FRANNY AND ZOOEY by J.D. Salinger - Jan-2010
Picked up a battered Library first edition for ten bucks! About college girl Franny and her truly awful lunch date as she is sweating, passing out and possibly pregnant. Salinger is a direct Scott Fitzgerald descent but then he acknowledges it on Page 3 of Zooey, quoting from Gatsby “which was my Tom Sawyer when I was twelve”… that everybody suspects himself of having at least one of the Cardinal virtues.” Zooey is narrated by Buddy Glass and is much less good than I remembered.
THE ORDEAL OF GILBERT PINFOLD by Evelyn Waugh - Jan-2010
I love Waugh. My favorite Waugh is the War Trilogy Sword of Honor. I don’t much care for Brideshead and though I picked up a first edition, I still don’t much care for this tale of the paranoia of an elderly writer on a sea voyage who hears voices.
POINT OMEGA by Don DeLillo - Jan-2010
Not quite getting him still….
PICTURE THIS by Joseph Heller - Jan-2010
An odd fish – hybrid of biography, art history and novel about the famous painting “Aristotle Contemplating the Bust of Homer” by Rembrandt. Heller is one of my favorite writers but this is not my favorite of his.
THE LETTER FROM DEATH by David J Moats - Jan-2010
Nicely written interesting perspective of Death from the viewpoint of Death The Character.
SHAMPOO PLANET by Douglas Coupland - Jan-2010
Like all comedy novels, and shampoo itself, it starts well but then dries up.
ST. GEORGE AND THE DRAGON by John Masefield - Jan-2010
Bought at Antiquarian Book Fair in Pasadena. A couple of lectures in New York about the British and the horrors of the recently ended 1914-18 war.
DESCARTES SECRET NOTEBOOK by Amir D. Aczel - Jan-2010
Everything I needed to know about Descartes: I drink therefore I am. Started last summer and picked up and finished.

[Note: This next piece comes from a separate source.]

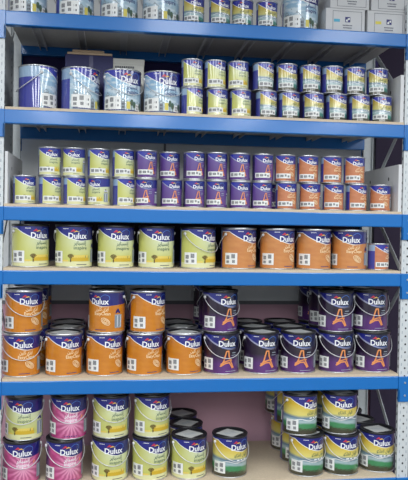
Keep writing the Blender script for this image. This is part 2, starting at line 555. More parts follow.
# ---------------------------------------------------------------- tin prototypes (mesh data shared by all tins of a kind)
PROTO = {}
def tin_meshes(kind, size):
    key = (kind, size)
    if key in PROTO:
        return PROTO[key]
    small = size == 1
    R, H = (0.054, 0.135) if small else ((0.092, 0.205) if kind == 'F' else (0.089, 0.203))
    z0 = 0.005
    z1 = H - (0.006 if small or kind == 'F' else 0.010)
    P = {}
    mb = MB()
    lm = label_material(kind, small)
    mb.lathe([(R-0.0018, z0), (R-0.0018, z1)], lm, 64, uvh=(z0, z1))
    mb.lathe([(0.0005, 0.006), (R-0.0018, 0.006)], TIN, 64)
    draw_label(mb, kind, R-0.0018, z0, z1, small)
    P['body'] = mb.mesh('body')
    rimm = TIN if small or kind in 'BF' else TIN_DARK
    mb = MB()
    mb.lathe([(R-0.004, 0.0), (R-0.001, 0.0), (R, 0.001), (R, 0.004), (R-0.0015, 0.006), (R-0.004, 0.006), (R-0.004, 0.0)], TIN, 64)
    P['bottom_rim'] = mb.mesh('bottom_rim')
    mb = MB()
    zt = z1
    mb.lathe([(R-0.003, zt-0.001), (R-0.001, zt-0.001), (R, zt+0.001), (R, H-0.001), (R-0.0012, H), (R-0.006, H), (R-0.0065, H-0.006), (R-0.003, zt-0.001)],
             TIN if small or kind == 'F' else (TIN if kind in 'BG' else LIDBLACK), 64)
    P['top_rim'] = mb.mesh('top_rim')
    mb = MB()
    rl = R-0.0068
    mb.lathe([(rl, H-0.007), (rl-0.001, H-0.0015), (rl-0.006, H-0.0015), (rl-0.009, H-0.008), (rl-0.02, H-0.008), (rl-0.022, H-0.0065), (rl-0.026, H-0.0065), (rl-0.028, H-0.008), (0.0005, H-0.008)],
             TIN if small or kind == 'F' else LIDBLACK, 64)
    P['lid'] = mb.mesh('lid')
    P['barcode_sticker'] = tin_sticker(kind, R-0.0018, z0, z1, small)
    if not small:
        ez = H - 0.034
        for s in (-1, 1):
            mb = MB()
            bm = bmesh.new()
            bmesh.ops.create_cone(bm, cap_ends=True, segments=16, radius1=0.0085, radius2=0.006, depth=0.007)
            bmesh.ops.rotate(bm, verts=bm.verts, matrix=Matrix.Rotation(s*PI/2, 3, 'Y'))
            bmesh.ops.translate(bm, verts=bm.verts, vec=(s*(R+0.0020), 0, ez))
            mb.bm(bm, EARW, True)
            P['ear' + str(s)] = mb.mesh('ear')
        for name, sg, drop in (('handle_front', 1, 0.088), ('handle_back', -1, 0.082)):
            mb = MB()
            pts = [((R+0.004)*-1, 0, ez)]
            for i in range(0, 33):
                a = -PI/2 + PI*i/32
                r = R + 0.0042 + 0.004*math.cos(a)
                pts.append((r*math.sin(a), -sg*r*math.cos(a), ez - drop*math.cos(a)**0.9 if math.cos(a) > 1e-6 else ez))
            mb.tube(pts, 0.0019, WIRE, 6)
            P[name] = mb.mesh('handle')
        mb = MB()
        q = rl - 0.012
        a0 = rad(-24)
        pts = [(q*math.cos(a0+i*PI/2), q*math.sin(a0+i*PI/2)*0.98) for i in range(4)]
        o = len(mb.v)
        mb.v += [(x, y, H-0.0058) for x, y in pts] + [(x, y, H-0.0048) for x, y in pts]
        mb.face([o+3,o+2,o+1,o], LEAFLET); mb.face([o+4,o+5,o+6,o+7], LEAFLET)
        for i in range(4):
            mb.face([o+i, o+(i+1)%4, o+4+(i+1)%4, o+4+i], LEAFLET)
        for j in range(3):
            mb.box((-0.03, -0.012+j*0.01, H-0.00475), (0.03, -0.009+j*0.01, H-0.00465), PANEL)
        P['leaflet'] = mb.mesh('leaflet')
    PROTO[key] = P
    return P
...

THE MAN WHO LOVED BOOKS TOO MUCH by Allison Hoover Bartlett - Jan-2010
About a book thief who like all thieves is in denial about theft. Not written well enough to be really good and she abandons the tale and pursuit of his thieving career before it is over or has come to some dramatic conclusion, in order to publish the book which is a pity as the story lacks a good end, and if you are doing journalism you must await the outcome. You can see this book prominently displayed at all Book Fairs as a burglar alarm in order to deter the thief himself.
TOO MUCH MONEY by Dominick Dunne - Jan-2010
His last posthumous novel and is as usual a closely reworked version of something that actually happened (in this case the Monte Carlo Saffire fire death) set now in Biarritz. As with parody often the elusive truth is easier achieved through fiction.
Arcadia by Tom Stoppard - Jan-2010
Best play ever. I love it. See it. Read it. He is our finest playwright.